◆ DATA SECTION:
● ● ● ●
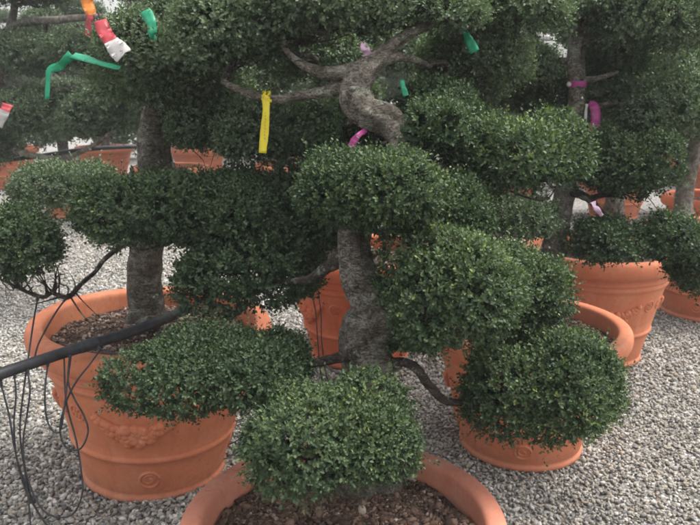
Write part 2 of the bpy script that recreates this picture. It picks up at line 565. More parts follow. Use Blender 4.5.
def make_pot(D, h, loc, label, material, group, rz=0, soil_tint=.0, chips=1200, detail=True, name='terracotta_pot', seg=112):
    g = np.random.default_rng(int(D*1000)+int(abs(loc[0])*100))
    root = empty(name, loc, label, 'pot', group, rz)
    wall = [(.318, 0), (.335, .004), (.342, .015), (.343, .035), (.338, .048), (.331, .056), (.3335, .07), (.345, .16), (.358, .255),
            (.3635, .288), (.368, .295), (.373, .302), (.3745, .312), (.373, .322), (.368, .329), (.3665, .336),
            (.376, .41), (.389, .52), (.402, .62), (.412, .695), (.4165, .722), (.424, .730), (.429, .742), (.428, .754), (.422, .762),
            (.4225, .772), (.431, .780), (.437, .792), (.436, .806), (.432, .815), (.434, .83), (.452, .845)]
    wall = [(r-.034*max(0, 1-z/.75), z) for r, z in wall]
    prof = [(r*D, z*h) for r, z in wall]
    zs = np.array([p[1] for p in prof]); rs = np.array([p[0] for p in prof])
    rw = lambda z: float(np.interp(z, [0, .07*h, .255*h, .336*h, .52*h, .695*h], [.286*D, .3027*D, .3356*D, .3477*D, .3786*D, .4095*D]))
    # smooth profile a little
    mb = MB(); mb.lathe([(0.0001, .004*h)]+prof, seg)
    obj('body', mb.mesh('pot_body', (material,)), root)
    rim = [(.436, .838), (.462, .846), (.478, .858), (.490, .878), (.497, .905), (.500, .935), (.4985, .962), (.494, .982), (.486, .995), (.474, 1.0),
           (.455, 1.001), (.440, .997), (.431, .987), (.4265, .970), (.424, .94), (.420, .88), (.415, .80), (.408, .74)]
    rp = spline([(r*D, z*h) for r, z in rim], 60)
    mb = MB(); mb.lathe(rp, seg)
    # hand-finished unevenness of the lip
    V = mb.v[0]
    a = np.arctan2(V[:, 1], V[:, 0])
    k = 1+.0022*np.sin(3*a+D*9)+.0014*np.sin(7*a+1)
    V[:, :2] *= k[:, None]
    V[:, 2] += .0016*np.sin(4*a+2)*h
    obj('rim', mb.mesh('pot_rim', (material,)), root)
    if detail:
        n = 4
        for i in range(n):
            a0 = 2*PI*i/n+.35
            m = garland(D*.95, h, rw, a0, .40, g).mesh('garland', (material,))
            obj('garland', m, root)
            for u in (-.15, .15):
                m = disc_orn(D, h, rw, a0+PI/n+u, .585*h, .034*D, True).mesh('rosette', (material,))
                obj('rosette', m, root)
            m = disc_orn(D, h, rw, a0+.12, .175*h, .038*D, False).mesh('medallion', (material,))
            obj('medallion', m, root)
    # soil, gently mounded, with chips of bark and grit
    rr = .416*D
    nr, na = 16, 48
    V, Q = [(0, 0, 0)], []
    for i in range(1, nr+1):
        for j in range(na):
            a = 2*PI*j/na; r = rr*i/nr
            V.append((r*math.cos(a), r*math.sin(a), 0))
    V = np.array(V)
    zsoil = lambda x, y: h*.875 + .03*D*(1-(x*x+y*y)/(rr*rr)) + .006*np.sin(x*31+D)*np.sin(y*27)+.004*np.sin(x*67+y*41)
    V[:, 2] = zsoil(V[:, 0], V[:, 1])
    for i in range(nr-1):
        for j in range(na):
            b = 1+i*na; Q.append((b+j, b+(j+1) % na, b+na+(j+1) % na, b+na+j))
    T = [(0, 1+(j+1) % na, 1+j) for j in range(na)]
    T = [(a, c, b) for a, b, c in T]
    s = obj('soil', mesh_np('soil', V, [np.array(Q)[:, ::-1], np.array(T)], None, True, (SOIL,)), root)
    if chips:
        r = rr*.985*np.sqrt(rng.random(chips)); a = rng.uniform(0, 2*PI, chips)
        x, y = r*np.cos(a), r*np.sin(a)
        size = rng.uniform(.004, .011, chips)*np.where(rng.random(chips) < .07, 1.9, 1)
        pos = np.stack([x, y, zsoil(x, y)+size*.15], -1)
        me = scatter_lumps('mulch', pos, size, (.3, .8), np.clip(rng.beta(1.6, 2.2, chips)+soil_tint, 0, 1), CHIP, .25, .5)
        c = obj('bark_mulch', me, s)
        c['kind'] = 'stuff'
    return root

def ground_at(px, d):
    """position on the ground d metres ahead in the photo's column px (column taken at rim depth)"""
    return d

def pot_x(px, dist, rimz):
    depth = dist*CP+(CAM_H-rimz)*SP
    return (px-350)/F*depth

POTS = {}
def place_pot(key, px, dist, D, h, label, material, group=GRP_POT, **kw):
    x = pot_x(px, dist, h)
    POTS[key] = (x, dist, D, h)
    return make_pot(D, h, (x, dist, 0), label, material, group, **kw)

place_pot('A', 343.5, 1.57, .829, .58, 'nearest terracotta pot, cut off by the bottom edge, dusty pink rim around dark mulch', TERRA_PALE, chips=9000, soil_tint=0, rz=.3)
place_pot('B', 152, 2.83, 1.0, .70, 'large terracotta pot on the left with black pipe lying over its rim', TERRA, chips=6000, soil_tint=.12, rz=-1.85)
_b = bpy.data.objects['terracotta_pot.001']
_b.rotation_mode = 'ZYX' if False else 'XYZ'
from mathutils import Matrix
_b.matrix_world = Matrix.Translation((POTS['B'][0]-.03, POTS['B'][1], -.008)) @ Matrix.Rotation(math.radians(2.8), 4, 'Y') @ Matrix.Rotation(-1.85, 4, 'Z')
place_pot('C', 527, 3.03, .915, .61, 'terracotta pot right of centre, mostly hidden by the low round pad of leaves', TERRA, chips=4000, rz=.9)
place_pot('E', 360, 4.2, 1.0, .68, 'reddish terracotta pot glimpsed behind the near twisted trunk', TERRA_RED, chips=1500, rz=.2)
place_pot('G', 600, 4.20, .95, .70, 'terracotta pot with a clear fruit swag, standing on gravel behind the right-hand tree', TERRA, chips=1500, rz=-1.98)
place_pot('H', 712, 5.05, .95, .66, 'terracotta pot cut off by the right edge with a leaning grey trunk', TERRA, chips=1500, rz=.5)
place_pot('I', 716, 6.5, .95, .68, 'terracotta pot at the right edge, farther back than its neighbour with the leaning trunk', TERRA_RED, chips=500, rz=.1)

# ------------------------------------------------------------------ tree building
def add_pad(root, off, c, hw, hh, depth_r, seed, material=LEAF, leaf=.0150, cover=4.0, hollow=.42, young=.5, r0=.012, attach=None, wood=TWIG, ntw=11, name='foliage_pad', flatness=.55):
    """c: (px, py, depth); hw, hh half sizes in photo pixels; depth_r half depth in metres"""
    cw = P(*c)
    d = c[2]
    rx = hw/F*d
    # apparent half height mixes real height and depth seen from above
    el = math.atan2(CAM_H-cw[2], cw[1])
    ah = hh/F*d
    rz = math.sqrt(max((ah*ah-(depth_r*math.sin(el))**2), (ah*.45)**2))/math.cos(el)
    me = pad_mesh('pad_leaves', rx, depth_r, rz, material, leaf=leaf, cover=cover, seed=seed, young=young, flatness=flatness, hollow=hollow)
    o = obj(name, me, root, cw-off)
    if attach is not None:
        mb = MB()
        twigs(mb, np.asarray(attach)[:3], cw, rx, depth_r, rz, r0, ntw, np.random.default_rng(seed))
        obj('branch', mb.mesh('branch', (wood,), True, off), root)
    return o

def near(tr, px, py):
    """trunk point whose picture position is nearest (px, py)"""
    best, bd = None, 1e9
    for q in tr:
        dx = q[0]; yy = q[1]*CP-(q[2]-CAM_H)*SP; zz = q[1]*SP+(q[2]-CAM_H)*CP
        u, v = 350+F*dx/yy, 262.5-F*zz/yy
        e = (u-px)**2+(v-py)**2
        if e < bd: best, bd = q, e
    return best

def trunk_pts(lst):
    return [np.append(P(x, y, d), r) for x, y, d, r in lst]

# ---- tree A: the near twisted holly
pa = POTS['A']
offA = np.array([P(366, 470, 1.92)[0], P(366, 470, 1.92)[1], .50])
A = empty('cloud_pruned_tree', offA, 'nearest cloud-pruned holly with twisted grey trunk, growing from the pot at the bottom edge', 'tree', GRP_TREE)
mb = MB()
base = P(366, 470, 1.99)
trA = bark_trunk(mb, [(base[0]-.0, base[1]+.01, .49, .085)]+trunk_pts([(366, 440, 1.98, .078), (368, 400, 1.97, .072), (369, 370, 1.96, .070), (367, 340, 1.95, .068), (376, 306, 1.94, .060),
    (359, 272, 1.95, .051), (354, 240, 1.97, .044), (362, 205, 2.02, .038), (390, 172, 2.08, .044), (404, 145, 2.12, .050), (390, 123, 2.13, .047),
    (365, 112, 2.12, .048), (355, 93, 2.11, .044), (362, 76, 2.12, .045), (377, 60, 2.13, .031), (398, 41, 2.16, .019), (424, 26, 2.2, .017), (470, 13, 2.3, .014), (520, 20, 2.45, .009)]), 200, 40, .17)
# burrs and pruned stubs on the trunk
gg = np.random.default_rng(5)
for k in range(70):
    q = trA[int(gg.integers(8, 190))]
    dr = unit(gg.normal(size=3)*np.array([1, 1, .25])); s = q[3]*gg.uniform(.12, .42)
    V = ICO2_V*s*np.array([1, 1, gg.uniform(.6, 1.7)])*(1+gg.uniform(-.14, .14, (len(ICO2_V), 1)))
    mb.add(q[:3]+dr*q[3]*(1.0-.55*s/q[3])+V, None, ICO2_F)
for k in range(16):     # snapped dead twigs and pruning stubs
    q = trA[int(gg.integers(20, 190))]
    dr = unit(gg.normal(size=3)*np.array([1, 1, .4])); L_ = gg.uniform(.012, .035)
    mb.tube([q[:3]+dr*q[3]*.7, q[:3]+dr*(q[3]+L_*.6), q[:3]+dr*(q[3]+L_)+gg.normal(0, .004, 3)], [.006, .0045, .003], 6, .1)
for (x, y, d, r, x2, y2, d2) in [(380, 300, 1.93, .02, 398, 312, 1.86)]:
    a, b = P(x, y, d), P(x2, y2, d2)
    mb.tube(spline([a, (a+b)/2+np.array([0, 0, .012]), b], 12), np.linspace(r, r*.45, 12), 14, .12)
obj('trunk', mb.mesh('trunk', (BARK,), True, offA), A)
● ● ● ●
◆ BRIEF: List the lines of the material in which the word "picture" occurs.

◆ SOLUTION TO THIS EXERCISE:
Write part 2 of the bpy script that recreates this picture. It picks up at line 565. More parts follow. Use Blender 4.5.
    """trunk point whose picture position is nearest (px, py)"""